The Crowd-Sourced Faroe Islands Answer to Google Translate

faroe islands translate

Screen captions from Faroe Islands Translate website. Image mixed by Nevin Thompson.

What do you do when your national language doesn't show up in Google Translate? If you're the Faroe Islands, you just crowd-source your own solution.

Faroe Islands Translate is a fascinating and fun website created by Visit Faroe Islands, the tourism authority for the islands, and Atlantic Airways, the country's official airline. On the website, locals demonstrate how common (and not so common) words and phrases from a variety of languages — including English, Spanish and French — are spoken in Faroese, the country's official language:

On our website, Faroese volunteers will live-translate words or sentences for free. It’s simple. You write, and a random Faroese volunteer will translate by sending a live translation which they have filmed with their smartphone.

The results of this project are often delightful:

life is wonderful in faroese

Screen caption from Faroe Islands Translate. Click to view translation.

Since translation requests are all crowd-sourced from the Internet, the website features a wide variety of phrases in Faroese, from asking directions to how to ask a Faroe Islander for a date. Thanks to the website, no matter what time of day it is, there is always someone ready to translate for you in real-time.

faroe island translate

Screen caption from Faroe Islands Translate. Click here to view translation.

The Faroe Islands form an archipelago located in the Atlantic Ocean to the north of Scotland. An autonomous country within the kingdom of Denmark, the Faroe Islands are home to about 50,000 people, making Faroese a minority language and a challenge for Google Translate to address accurately.

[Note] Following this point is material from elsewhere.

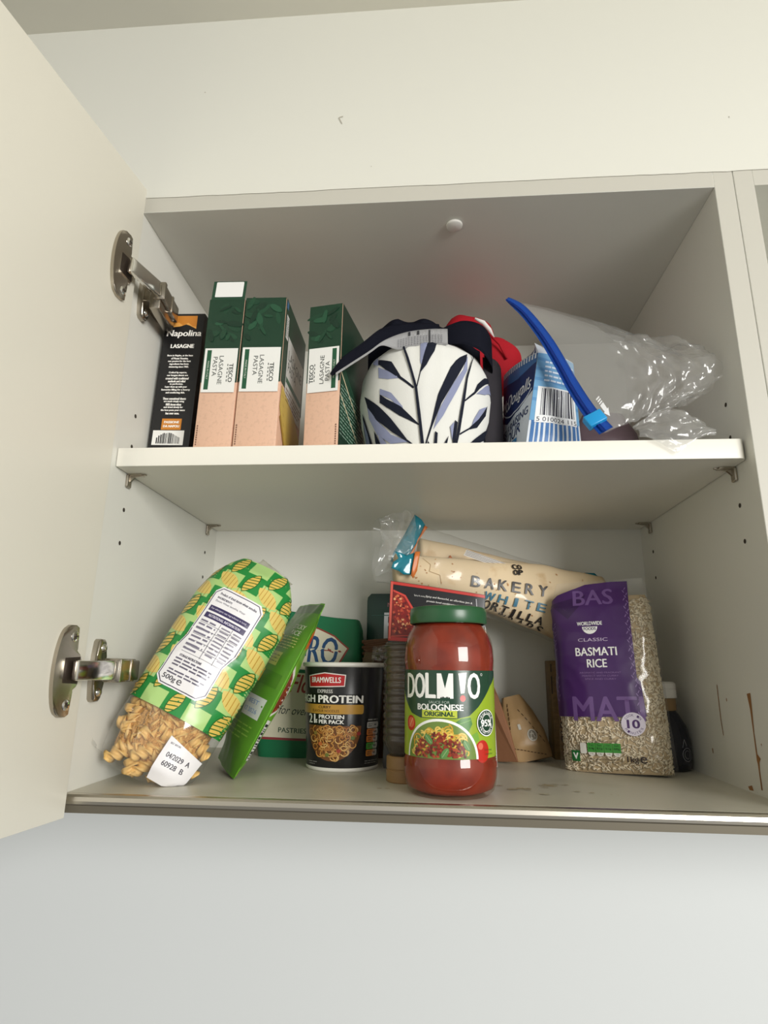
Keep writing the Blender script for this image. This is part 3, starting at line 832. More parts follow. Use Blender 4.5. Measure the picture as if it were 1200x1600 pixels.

Between full-time residents of the islands and islanders who now live in other parts of the world, there are about 75,000 speakers of Faroese. The language of the archipelago is descended from Old West Norse which was spoken by the Norse settlers who arrived on the islands in the 9th Century.

This isn't the first time the Faroe Islanders have literally put themselves on the map. In 2016, with their country still not appearing on Google Street View, the tourism commission decided to launch Sheepview360. Five of the island’s sheep were fitted with a 360-degree camera in order to take panoramic images of the entire country. Shortly afterward, Google Maps showed up to map the Faroe Islands.

It is now Google Translate's turn to catch-up to the island's clever, do-it-yourself solutions.